Хочу напомнить, что Владимиру Ильичу в то время было чуть больше двадцати. Не только
Не слишком обременительная адвокатская деятельность, прогулки по Волге и горячие идеологические дискуссии придавали жизни в Самаре своеобразную провинциальную прелесть. Лето проходило в Алакаевке. Здесь в саду Владимир Ильич оборудовал своего рода «кабинет», где каждое утро с головой погружался в чтение, изучение документов и написание статей.
В полдень напряженная умственная работа уступала место физическим упражнениям, а затем чтению художественной литературы. По вечерам Владимир играл в шахматы с братом Дмитрием, пел, отдыхал. Он придавал огромное значение физическим упражнениям, особенно гимнастике, что делало его единомышленником Рахметова, который считал, что революционер должен «сохранять форму». Ленин был бы шокирован, узнав, что следует предписаниям аристократа XVIII века. Лорд Честерфилд советовал «утро отвести для работы, день для игр, вечер для общения». Но «общение» в понимании лорда резко отличалось от невинного пения под аккомпанемент Анны и Марии Ульяновых.
Интеллигенция XIX века страстно стремилась в одну из двух столиц. «Когда же мы уедем в Москву?» – этот вопрос звучал на протяжении всей пьесы Чехова «Три сестры». Если бы написать пьесу о жизни Ленина в Самаре, ее можно было бы, соответственно, назвать «Три марксиста», сопроводив тем же жалобным вопросом. В Петербурге и Москве уже действовали марксистские кружки; имелись библиотеки, в которых можно было найти новинки политической литературы. В Самаре в радикальных кругах по-прежнему господствовало влияние теории народничества, и те немногие, кто еще только нащупывал путь к марксизму, испытывали благоговейный ужас перед внушительным теоретическим и статистическим аппаратом первого тома «Капитала». Книги можно было позаимствовать у друзей, членов Коммерческого клуба, единственного места в городе, где была более или менее приличная библиотека. Какая-либо революционная деятельность в Самаре была практически невозможна. Здесь в Самаре, учитывая размеры города, любая деятельность не могла остаться незамеченной. Пример тому – судьба Федосеева в Казани. Да и некого было агитировать; в Самаре просто не существовало промышленных рабочих. Что касается крестьян, то Владимир Ильич даже не предпринимал попыток ознакомить их с принципами научного коммунизма. Рассказы о том, что во время путешествий по Волге он якобы занимался распространением своих идей, опровергаются свидетельством Анны, которая подтверждала, что слышала, как Владимир интересовался жизнью и проблемами крестьян, но никогда не навязывал им своего мнения.
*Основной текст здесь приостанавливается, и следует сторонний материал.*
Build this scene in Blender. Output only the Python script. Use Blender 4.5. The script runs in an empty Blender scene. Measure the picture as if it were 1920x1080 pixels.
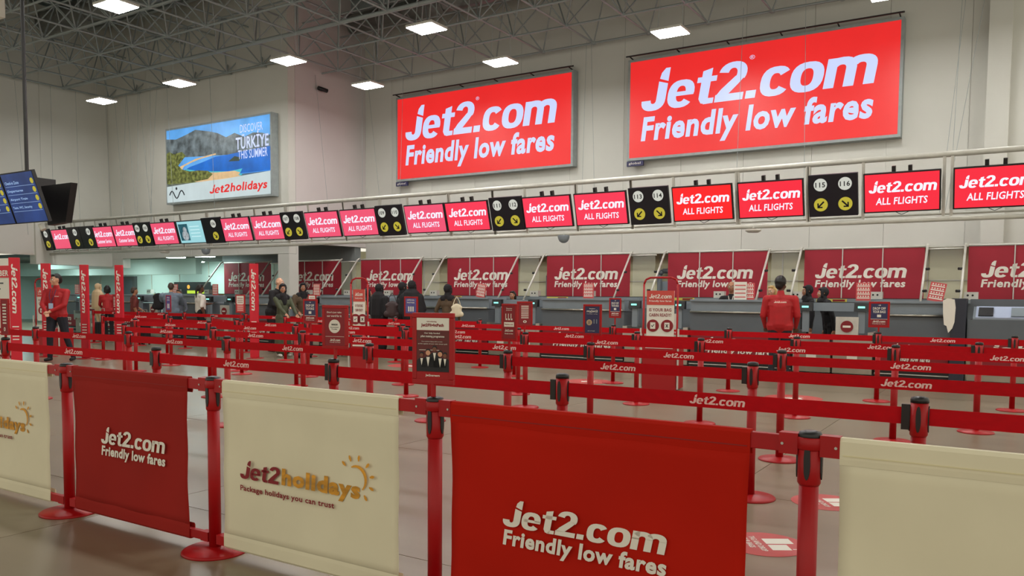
import bpy, bmesh, math, random
import numpy as np
from mathutils import Vector, Matrix, Euler

S = bpy.context.scene
C = S.collection
random.seed(7)
PI = math.pi

# ------------------------------------------------------------------ camera
EYE = 1.43
yaw, pitch, roll = .56202, .060936, -.00784
FPX, PPY = 1517.7, 648.8
cy, sy, cp, sp = math.cos(yaw), math.sin(yaw), math.cos(pitch), math.sin(pitch)
fwd = Vector((-sy*cp, cy*cp, -sp)); rgt = Vector((cy, sy, 0)); dwn = fwd.cross(rgt)
cr, sr = math.cos(roll), math.sin(roll)
rr = cr*rgt + sr*dwn; dd = -sr*rgt + cr*dwn
cd = bpy.data.cameras.new('camera'); cam = bpy.data.objects.new('camera', cd); C.objects.link(cam)
m = Matrix((rr, -dd, -fwd)).transposed().to_4x4(); m.translation = (0, 0, EYE)
cam.matrix_world = m
cd.sensor_width = 36; cd.lens = FPX/1920*36; cd.shift_y = (PPY-540)/1920
cd.clip_start = .05; cd.clip_end = 200
S.camera = cam

# ------------------------------------------------------------------ world, view, lights
S.view_settings.view_transform = 'Standard'; S.view_settings.look = 'None'
S.view_settings.gamma = 1; S.view_settings.use_curve_mapping = False
S.view_settings.exposure = 0.30
w = bpy.data.worlds.new('world'); S.world = w; w.use_nodes = True
bg = w.node_tree.nodes['Background']; bg.inputs[0].default_value = (.84, .79, .66, 1); bg.inputs[1].default_value = .95
LAMP_E = 62.0        # radiance of the ceiling light panels

# ------------------------------------------------------------------ materials
def srgb(c):
    return tuple(((v/255)/12.92 if v/255 <= .04045 else ((v/255+.055)/1.055)**2.4) for v in c)
MATS = {}
def mat(name, col, rough=.5, metal=0, emit=0, noise=0, nscale=8, bump=0, alpha=1, spec=.5, trans=0, stretch=None):
    if name in MATS: return MATS[name]
    m = bpy.data.materials.new(name); m.use_nodes = True
    nt = m.node_tree; b = nt.nodes['Principled BSDF']
    c = srgb(col) + (1,)
    b.inputs['Base Color'].default_value = c; b.inputs['Roughness'].default_value = rough
    b.inputs['Metallic'].default_value = metal; b.inputs['Specular IOR Level'].default_value = spec
    b.inputs['Alpha'].default_value = alpha; b.inputs['Transmission Weight'].default_value = trans
    if emit:
        b.inputs['Emission Color'].default_value = c; b.inputs['Emission Strength'].default_value = emit
        b.inputs['Base Color'].default_value = tuple(v*.12 for v in c[:3]) + (1,)
    tc = nt.nodes.new('ShaderNodeTexCoord'); n = nt.nodes.new('ShaderNodeTexNoise')
    mp = nt.nodes.new('ShaderNodeMapping'); nt.links.new(tc.outputs['Object'], mp.inputs[0]); nt.links.new(mp.outputs[0], n.inputs['Vector'])
    if stretch: mp.inputs['Scale'].default_value = stretch
    n.inputs['Scale'].default_value = nscale; n.inputs['Detail'].default_value = 5
    if noise:
        r = nt.nodes.new('ShaderNodeValToRGB')
        r.color_ramp.elements[0].position = .35; r.color_ramp.elements[1].position = .68
        r.color_ramp.elements[0].color = tuple(v*(1-noise) for v in c[:3]) + (1,)
        r.color_ramp.elements[1].color = tuple(min(1, v*(1+noise*.6)) for v in c[:3]) + (1,)
        nt.links.new(n.outputs[0], r.inputs[0]); nt.links.new(r.outputs[0], b.inputs['Emission Color' if emit else 'Base Color'])
    if not emit:
        mr = nt.nodes.new('ShaderNodeMapRange'); mr.inputs[3].default_value = max(0, rough-.06); mr.inputs[4].default_value = min(1, rough+.06)
        nt.links.new(n.outputs[0], mr.inputs[0]); nt.links.new(mr.outputs[0], b.inputs['Roughness'])
    if bump:
        bp = nt.nodes.new('ShaderNodeBump'); bp.inputs['Strength'].default_value = bump; bp.inputs['Distance'].default_value = .01
        nt.links.new(n.outputs[0], bp.inputs['Height']); nt.links.new(bp.outputs[0], b.inputs['Normal'])
    MATS[name] = m; return m

M_RED = mat('red_powder_coat', (164, 8, 14), .42, noise=.12, nscale=6, spec=.35)
M_BELT = mat('red_webbing', (186, 8, 22), .8, noise=.08, nscale=30, spec=.2)
M_BLK = mat('black_plastic', (22, 20, 22), .4)
M_WHT = mat('white_print', (232, 226, 214), .6)
M_BELTTXT = mat('belt_print', (236, 200, 196), .6)
M_FABRED = mat('red_banner_cloth', (152, 36, 30), .8, noise=.08, nscale=1.6, bump=.15, spec=.15)
M_FABRED2 = mat('orange_red_banner_cloth', (182, 26, 8), .8, noise=.08, nscale=1.6, bump=.15, spec=.15)
M_FABHEM = mat('red_banner_hem', (140, 22, 18), .75, noise=.08, nscale=3)
M_FABWHT = mat('cream_banner_cloth', (224, 216, 188), .8, noise=.05, nscale=2, bump=.1)
M_FABWHEM = mat('cream_banner_hem', (216, 206, 168), .8)
M_MAROON = mat('maroon_print', (132, 20, 30), .6)
M_GOLD = mat('gold_print', (214, 150, 40), .6, noise=.35, nscale=3)
M_WALL = mat('painted_wall_panel', (206, 205, 197), .75, noise=.05, nscale=.5)
M_WALLP = mat('painted_return_wall', (204, 196, 194), .8, noise=.05, nscale=.5)
M_GREYW = mat('dark_grey_soffit', (92, 94, 94), .8, noise=.1, nscale=1)
M_TEAL = mat('pale_green_wall', (196, 214, 208), .7, noise=.05, nscale=.6)
M_TILE = mat('cream_back_wall', (212, 208, 172), .6, noise=.06, nscale=.8)
M_DECK = mat('roof_deck', (112, 124, 120), .8, noise=.2, nscale=.7)
M_STEEL = mat('painted_truss_steel', (152, 160, 160), .5, .1, noise=.1)
M_DUCT = mat('duct_steel', (150, 152, 148), .35, .7, noise=.15, nscale=3)
M_FLOOR = mat('floor_slab', (132, 120, 99), .3, noise=.13, nscale=1.3, stretch=(.35, 2.2, 1), bump=.02)
M_JOINT = mat('floor_joint', (70, 64, 54), .9)
M_GALV = mat('pale_frame_metal', (205, 203, 194), .4, .25, noise=.08)
M_SILV = mat('brushed_steel', (190, 188, 180), .3, .9, noise=.1, nscale=20, stretch=(1, 1, 12))
M_DESK = mat('grey_desk_laminate', (128, 138, 146), .45, noise=.05, nscale=3)
M_DESK2 = mat('dark_grey_desk_laminate', (92, 98, 104), .5, noise=.05, nscale=3)
M_CAB = mat('steel_cabinet', (168, 162, 148), .3, .6, noise=.12, nscale=3)
M_NAVY = mat('navy_print', (44, 42, 82), .5)
M_BANR = mat('crimson_wall_banner', (158, 24, 44), .6, noise=.06, nscale=2)
M_SCRP = mat('screen_pink_red', (236, 84, 116), .3, emit=.8)
M_SCRR = mat('screen_red', (244, 44, 64), .3, emit=.8)
M_SCRT = mat('screen_white', (236, 236, 255), .3, emit=.85)
M_SCRC = mat('screen_cyan', (150, 205, 212), .3, emit=.85)
M_BILR = mat('lightbox_red', (234, 38, 38), .4, emit=.8, noise=.05, nscale=.6)
M_BILT = mat('lightbox_lavender', (200, 212, 250), .35, emit=.8)
M_SIGNB = mat('sign_black', (16, 16, 28), .35)
M_DISCW = mat('disc_white', (214, 216, 206), .5, emit=.65)
M_DISCY = mat('disc_yellow', (204, 190, 62), .5, emit=.6)
M_LAMP = mat('lamp_diffuser', (252, 250, 246), .4, emit=LAMP_E)
M_LAMP2 = mat('recess_lamp_diffuser', (226, 255, 250), .4, emit=34)
M_LAMP3 = mat('corridor_lamp_diffuser', (190, 240, 240), .4, emit=60)
M_FIDS = mat('display_blue', (38, 66, 128), .3, emit=.62, noise=.35, nscale=2)
M_FIDL = mat('display_line', (150, 180, 220), .3, emit=.8)
M_DIGIT = mat('display_glow', (150, 255, 235), .3, emit=1.2)
M_GLASS = mat('glass', (236, 238, 224), .05, alpha=.1)
M_PAPER = mat('paper', (224, 220, 208), .6)
M_PINK = mat('salmon_print', (206, 84, 84), .6)
M_STICK = mat('red_floor_vinyl', (186, 66, 62), .45)
M_BROWN = mat('poster_maroon', (92, 26, 22), .5, noise=.2, nscale=5)
M_YEL = mat('yellow_label', (206, 196, 84), .6)
M_WOOD = mat('brown_leather', (84, 60, 44), .6)

# ------------------------------------------------------------------ mesh helpers
class MB:
    def __init__(s): s.v = []; s.f = []
    def add(s, vs, fs):
        o = len(s.v); s.v += [tuple(x) for x in vs]; s.f += [tuple(i+o for i in f) for f in fs]; return s
    def box(s, x0, x1, y0, y1, z0, z1):
        return s.add([(x0,y0,z0),(x1,y0,z0),(x1,y1,z0),(x0,y1,z0),(x0,y0,z1),(x1,y0,z1),(x1,y1,z1),(x0,y1,z1)],
                     [(0,3,2,1),(4,5,6,7),(0,1,5,4),(1,2,6,5),(2,3,7,6),(3,0,4,7)])
    def cyl(s, a, b, r, n=10, r2=None):
        a = Vector(a); b = Vector(b); d = (b-a).normalized(); r2 = r if r2 is None else r2
        u = d.orthogonal().normalized(); t = d.cross(u)
        vs = [a+(u*math.cos(k*2*PI/n)+t*math.sin(k*2*PI/n))*r for k in range(n)] + [b+(u*math.cos(k*2*PI/n)+t*math.sin(k*2*PI/n))*r2 for k in range(n)]
        fs = [(k, (k+1) % n, n+(k+1) % n, n+k) for k in range(n)] + [tuple(range(n-1, -1, -1)), tuple(range(n, 2*n))]
        return s.add(vs, fs)
    def tube(s, pts, r, n=8):
        pts = [Vector(p) for p in pts]
        for a, b in zip(pts, pts[1:]): s.cyl(a, b, r, n)
        return s
    def lathe(s, prof, n=24, cx=0, cy=0):
        vs = []; fs = []
        for (r, z) in prof:
            for k in range(n): vs.append((cx+r*math.cos(2*PI*k/n), cy+r*math.sin(2*PI*k/n), z))
        for i in range(len(prof)-1):
            for k in range(n): fs.append((i*n+k, i*n+(k+1) % n, (i+1)*n+(k+1) % n, (i+1)*n+k))
        fs.append(tuple(range(n-1, -1, -1))); fs.append(tuple((len(prof)-1)*n+k for k in range(n)))
        return s.add(vs, fs)
    def prism(s, poly, y0, y1):     # polygon in XZ, extruded along Y
        n = len(poly)
        vs = [(x, y0, z) for x, z in poly] + [(x, y1, z) for x, z in poly]
        fs = [tuple(range(n-1, -1, -1)), tuple(range(n, 2*n))] + [(k, (k+1) % n, n+(k+1) % n, n+k) for k in range(n)]
        return s.add(vs, fs)
    def prismx(s, poly, x0, x1):    # polygon in YZ, extruded along X
        n = len(poly)
        vs = [(x0, y, z) for y, z in poly] + [(x1, y, z) for y, z in poly]
        fs = [tuple(range(n)), tuple(range(2*n-1, n-1, -1))] + [(k, n+k, n+(k+1) % n, (k+1) % n) for k in range(n)]
        return s.add(vs, fs)
    def disc(s, cx, cz, r, y0, y1, n=20):
        return s.prism([(cx+r*math.cos(2*PI*k/n), cz+r*math.sin(2*PI*k/n)) for k in range(n)], y0, y1)
    def mesh(s, name, m, smooth=False):
        me = bpy.data.meshes.new(name); me.from_pydata(s.v, [], s.f); me.update()
        bm = bmesh.new(); bm.from_mesh(me); bmesh.ops.recalc_face_normals(bm, faces=bm.faces); bm.to_mesh(me); bm.free()
        me.materials.append(m)
        if smooth:
            for p in me.polygons: p.use_smooth = len(p.vertices) < 5
        return me
    def build(s, name, m, parent=None, smooth=False, loc=None, bevel=0):
        o = bpy.data.objects.new(name, s.mesh(name, m, smooth)); C.objects.link(o)
        if parent: o.parent = parent
        if loc: o.location = loc
        if bevel:
            bv = o.modifiers.new('bevel', 'BEVEL'); bv.width = bevel; bv.segments = 2; bv.limit_method = 'ANGLE'
        return o
def tag(o, label=None, cat=None, group=None, kind=None):
    if label: o['label'] = label
    if cat: o['category'] = cat
    if group: o['group'] = group
    if kind: o['kind'] = kind
    return o
def thing(name, label, cat, loc=(0, 0, 0), rz=0, group=None):
    o = bpy.data.objects.new(name, None); C.objects.link(o); o.empty_display_size = .1
    o.location = loc; o.rotation_euler = (0, 0, rz)
    return tag(o, label, cat, group)
def inst(name, me, parent=None, loc=(0, 0, 0), rot=(0, 0, 0), scale=(1, 1, 1)):
    o = bpy.data.objects.new(name, me); C.objects.link(o)
    if parent: o.parent = parent
    o.location = loc; o.rotation_euler = rot; o.scale = scale
    return o
def dup(root, loc=None, rz=None, label=None, group=None, skip=()):
    r = root.copy(); C.objects.link(r)
    if loc is not None: r.location = loc
    if rz is not None: r.rotation_euler = (0, 0, rz)
    if label: r['label'] = label
    if group: r['group'] = group
    for ch in list(root.children):
        if ch.name.split('.')[0] in skip: continue
        c = ch.copy(); C.objects.link(c); c.parent = r
        for g in list(ch.children):
            d = g.copy(); C.objects.link(d); d.parent = c
    return r
def structure(o): o['kind'] = 'structure'; return o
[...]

Почему же Ленин продолжал оставаться в Самаре? Согласно семейным источникам, достаточно достоверным, это было вызвано тревогой за мать. Очередной удар, совпавший по времени со сдачей Владимиром экзаменов в университет, обрушился на семью Ульяновых. Сестра Ольга, самая близкая по возрасту к Владимиру, заболела брюшным тифом и умерла. В течение полутора лет он терпеливо сносил жизнь в Самаре, но в конце концов его охватило чувство провинциальной клаустрофобии. То ли жизнь в семье мешала развернуться ему в полную силу, то ли сам по себе провинциальный город, или и то и другое вместе взятое, но ему следовало бежать отсюда. Владимир признавался Анне, что атмосфера провинции действует угнетающе. Освобождение пришло в конце лета 1893 года. Закончился самарский период в жизни Ульяновых. Семья отправилась в Москву, а Владимир Ильич – в Петербург.
Глава 2
Санкт-Петербург
Путь в Петербург проходил через Нижний Новгород, названный в советское время Горьким в честь писателя, ставшего другом Ленина, пытавшегося умерить ненависть вождя революции к интеллигенции и встретившего свой конец при неясных и неприятных обстоятельствах в условиях сталинизма. Нижний гордился знаменитым марксистом, который со знанием дела писал о крестьянском вопросе, и несколькими кружками, в которых обсуждались труды Маркса и Плеханова. Владимира Ильича главным образом интересовали адреса подобных кружков в Петербурге и возможность быть представленным в них. В 1893 году небольшая группа российских марксистов напоминала одно из американских студенческих землячеств. Чтобы войти в группу, были необходимы рекомендации, местные кружки были в контакте или осведомлены о подобных кружках, находившихся в других местах. Хотя все окутывалось тайной, но ни для кого не секрет, что полиция снисходительно наблюдала за интеллектуальными играми в социализм. Там не было бомбометателей и подстрекателей к бунтам; кружки посещали всего лишь безопасные педанты-теоретики, обсуждавшие непонятные теории. Правда, после одного случая царской полиции пришлось несколько изменить свое мнение.